Perché oggi, forse, solo uno sguardo religioso (ben orientato) può ancora salvarci. Ricordandoci dove passano i confini tra ciò che è umano e ciò che è disumano, anche quando quest’ultimo si traveste da “umano, troppo umano”. Supportandoci nella ricerca di una relazione nuova tra senso del limite e balzo in avanti, poiché l’esperienza umana è sempre un pendolo che oscilla tra vulnerabilità e potenzialità inespressa.
A proposito delle “cose ultime” e delle “cose penultime”, si potrebbero aggiungere anche le “cose terzultime” e poi via via giù, fino ad arrivare, piuttosto in basso, alle faccende della politica italiana. Ora, tentare di mettere insieme la tradizione laica d’ispirazione socialista con quella cattolica non era, di per sé, un’idea sbagliata. Il problema vero è stato il modo in cui lo si è fatto: una sorta di fusione a freddo tra elementi ormai logori, che forse sarebbe stato meglio lasciar cadere, invece di distinguere e valorizzare ciò che in entrambe le tradizioni era ancora vivo — per immaginare e cercare ancora altre vite, oltre i confini del liberal-capitalismo. Così ci si è ritrovati stretti tra alter-globalismo e fuga dal politico, il tutto senza mai mettere davvero in discussione il quadro delle compatibilità imposte dal vincolo esterno di matrice tecnocratica e neoliberale.
Ma risaliamo, per così dire, verso l’alto, e abbozziamo una conclusione.

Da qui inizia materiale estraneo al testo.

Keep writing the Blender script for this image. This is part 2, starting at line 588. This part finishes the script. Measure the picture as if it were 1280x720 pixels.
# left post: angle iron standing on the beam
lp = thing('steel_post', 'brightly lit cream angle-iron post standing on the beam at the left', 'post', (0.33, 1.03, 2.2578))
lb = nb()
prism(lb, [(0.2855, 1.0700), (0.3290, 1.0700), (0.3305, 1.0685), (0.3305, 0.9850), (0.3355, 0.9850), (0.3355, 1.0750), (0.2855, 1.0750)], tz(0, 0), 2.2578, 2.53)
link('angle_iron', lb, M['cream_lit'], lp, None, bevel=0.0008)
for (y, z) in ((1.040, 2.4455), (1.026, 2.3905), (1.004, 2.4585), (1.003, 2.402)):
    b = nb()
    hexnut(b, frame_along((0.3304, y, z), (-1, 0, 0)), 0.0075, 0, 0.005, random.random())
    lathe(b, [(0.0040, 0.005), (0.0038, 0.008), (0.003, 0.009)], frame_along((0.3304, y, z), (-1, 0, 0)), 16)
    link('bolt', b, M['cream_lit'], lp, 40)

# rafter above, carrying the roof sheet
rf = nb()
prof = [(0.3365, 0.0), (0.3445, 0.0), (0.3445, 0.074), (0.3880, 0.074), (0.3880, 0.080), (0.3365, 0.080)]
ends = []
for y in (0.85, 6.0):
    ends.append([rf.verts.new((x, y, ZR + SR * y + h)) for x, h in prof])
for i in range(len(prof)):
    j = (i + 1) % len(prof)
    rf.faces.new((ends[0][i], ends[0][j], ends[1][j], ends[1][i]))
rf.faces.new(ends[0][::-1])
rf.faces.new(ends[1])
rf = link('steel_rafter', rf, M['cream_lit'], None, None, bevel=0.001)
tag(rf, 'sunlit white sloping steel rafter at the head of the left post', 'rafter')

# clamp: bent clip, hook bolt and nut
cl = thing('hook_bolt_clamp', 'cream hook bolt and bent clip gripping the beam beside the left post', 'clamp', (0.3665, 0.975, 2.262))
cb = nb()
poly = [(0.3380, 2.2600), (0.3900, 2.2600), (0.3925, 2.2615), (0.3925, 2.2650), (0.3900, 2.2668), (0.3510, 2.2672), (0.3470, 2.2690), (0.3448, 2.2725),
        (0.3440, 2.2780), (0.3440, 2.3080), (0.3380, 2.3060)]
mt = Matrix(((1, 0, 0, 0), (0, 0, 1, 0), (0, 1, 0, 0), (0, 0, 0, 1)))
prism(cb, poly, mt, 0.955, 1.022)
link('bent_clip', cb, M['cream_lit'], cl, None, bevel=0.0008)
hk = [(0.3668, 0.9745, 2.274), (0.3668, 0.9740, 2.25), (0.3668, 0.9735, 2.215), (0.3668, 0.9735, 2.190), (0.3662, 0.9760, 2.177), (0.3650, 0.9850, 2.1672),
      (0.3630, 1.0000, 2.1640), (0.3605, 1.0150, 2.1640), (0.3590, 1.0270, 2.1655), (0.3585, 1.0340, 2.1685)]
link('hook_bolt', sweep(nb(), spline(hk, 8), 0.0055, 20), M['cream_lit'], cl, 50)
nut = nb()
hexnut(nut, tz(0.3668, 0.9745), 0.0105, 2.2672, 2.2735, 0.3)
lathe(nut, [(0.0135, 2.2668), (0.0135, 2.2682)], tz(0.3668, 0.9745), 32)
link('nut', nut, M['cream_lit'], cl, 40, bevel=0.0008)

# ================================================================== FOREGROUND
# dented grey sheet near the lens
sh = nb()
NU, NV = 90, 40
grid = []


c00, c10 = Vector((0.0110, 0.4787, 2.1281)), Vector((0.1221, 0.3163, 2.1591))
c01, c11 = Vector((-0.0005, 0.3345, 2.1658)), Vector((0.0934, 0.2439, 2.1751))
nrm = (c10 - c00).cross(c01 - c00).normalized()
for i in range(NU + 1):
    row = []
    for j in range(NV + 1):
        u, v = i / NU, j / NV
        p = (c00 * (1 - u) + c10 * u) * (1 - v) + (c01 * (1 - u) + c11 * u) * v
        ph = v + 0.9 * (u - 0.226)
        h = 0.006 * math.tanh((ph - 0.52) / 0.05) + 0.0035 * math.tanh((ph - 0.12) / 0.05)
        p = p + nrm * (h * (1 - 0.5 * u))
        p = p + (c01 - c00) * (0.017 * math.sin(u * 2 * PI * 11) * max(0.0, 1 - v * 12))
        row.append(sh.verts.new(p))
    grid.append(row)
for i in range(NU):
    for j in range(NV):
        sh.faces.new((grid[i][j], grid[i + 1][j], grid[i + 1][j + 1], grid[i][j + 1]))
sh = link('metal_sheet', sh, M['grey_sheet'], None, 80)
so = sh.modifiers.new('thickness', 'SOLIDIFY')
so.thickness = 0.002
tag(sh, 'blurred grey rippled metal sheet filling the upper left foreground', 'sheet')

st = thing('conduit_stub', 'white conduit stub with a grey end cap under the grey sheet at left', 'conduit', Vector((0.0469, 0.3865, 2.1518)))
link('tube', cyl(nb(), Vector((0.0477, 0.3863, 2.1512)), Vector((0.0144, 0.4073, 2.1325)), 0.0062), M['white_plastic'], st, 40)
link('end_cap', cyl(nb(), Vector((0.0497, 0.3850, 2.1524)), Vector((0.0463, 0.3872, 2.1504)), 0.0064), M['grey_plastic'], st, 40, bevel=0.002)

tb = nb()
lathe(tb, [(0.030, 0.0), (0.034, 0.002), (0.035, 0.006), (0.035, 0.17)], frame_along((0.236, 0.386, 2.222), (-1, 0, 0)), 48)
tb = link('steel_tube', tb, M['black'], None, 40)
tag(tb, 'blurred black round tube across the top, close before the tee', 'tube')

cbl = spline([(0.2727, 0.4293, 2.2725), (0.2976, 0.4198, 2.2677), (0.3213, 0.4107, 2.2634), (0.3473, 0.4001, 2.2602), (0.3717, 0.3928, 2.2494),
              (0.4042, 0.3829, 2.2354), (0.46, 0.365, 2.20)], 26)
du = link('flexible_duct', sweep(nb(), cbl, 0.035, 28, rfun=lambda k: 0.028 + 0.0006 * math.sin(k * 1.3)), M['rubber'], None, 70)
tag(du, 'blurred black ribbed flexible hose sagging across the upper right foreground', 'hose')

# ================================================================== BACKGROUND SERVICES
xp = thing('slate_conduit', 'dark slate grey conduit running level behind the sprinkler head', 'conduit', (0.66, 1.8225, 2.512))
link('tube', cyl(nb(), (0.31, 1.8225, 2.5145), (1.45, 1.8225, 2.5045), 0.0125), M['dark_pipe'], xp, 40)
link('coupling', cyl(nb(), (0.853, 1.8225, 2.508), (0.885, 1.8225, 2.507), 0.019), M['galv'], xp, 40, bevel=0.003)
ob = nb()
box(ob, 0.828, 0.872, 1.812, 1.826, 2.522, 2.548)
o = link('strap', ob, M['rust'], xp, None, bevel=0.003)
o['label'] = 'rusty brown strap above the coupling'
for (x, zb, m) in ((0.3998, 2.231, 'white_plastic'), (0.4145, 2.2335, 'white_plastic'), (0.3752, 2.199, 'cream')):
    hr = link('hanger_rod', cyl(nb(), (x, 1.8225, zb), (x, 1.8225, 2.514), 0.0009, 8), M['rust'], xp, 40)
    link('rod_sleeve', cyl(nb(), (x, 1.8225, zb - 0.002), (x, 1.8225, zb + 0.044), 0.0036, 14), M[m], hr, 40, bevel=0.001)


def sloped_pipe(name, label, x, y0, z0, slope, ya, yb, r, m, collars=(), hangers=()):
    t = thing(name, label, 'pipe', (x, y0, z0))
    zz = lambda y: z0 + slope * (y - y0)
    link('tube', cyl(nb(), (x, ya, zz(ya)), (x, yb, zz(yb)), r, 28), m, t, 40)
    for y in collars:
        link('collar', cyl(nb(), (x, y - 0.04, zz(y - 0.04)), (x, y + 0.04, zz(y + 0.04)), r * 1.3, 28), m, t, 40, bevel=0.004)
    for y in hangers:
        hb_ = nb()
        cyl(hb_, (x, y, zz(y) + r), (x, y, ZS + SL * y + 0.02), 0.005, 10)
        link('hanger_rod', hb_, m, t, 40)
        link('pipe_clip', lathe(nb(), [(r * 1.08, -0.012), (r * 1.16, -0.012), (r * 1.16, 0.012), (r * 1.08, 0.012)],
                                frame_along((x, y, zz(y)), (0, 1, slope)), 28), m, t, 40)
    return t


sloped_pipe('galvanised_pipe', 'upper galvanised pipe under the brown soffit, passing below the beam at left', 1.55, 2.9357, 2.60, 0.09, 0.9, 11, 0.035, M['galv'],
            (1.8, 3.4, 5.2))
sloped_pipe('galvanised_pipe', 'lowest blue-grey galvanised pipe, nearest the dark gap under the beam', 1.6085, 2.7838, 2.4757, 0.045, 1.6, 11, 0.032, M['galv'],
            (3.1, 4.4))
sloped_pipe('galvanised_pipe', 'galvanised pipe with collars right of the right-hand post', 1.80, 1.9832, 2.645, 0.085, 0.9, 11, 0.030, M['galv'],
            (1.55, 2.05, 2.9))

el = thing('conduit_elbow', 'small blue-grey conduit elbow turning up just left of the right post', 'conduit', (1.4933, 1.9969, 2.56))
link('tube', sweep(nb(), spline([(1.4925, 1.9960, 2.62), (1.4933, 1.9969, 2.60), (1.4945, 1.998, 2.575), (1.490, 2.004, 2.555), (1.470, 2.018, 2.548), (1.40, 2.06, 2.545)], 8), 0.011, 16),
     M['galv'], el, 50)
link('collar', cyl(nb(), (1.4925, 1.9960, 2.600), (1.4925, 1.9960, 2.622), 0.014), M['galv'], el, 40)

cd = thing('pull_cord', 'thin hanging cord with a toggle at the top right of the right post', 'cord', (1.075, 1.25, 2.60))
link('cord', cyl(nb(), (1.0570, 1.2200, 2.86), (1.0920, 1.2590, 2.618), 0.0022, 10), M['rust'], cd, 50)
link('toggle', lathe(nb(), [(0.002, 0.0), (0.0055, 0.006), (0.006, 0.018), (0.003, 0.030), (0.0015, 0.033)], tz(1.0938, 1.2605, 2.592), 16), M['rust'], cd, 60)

Trascendenza e senso del sacro, provvidenzialismo e grazia, “principio di non appagamento” e speranza di salvezza: in quest’epoca di “edonia depressa”, interrogare — e lasciarsi interrogare da — queste dimensioni è essenziale per reincantare il mondo e risignificare l’abitare dell’uomo sulla terra. Come se costituissero una sorta di argine di senso e di spirito comunitario, da mobilitare contro le derive della “società dello scarto”, che tende a sacrificare ogni cosa — a cominciare dal valore della pari dignità della persona — a scopi di utilità, vanità e potenza.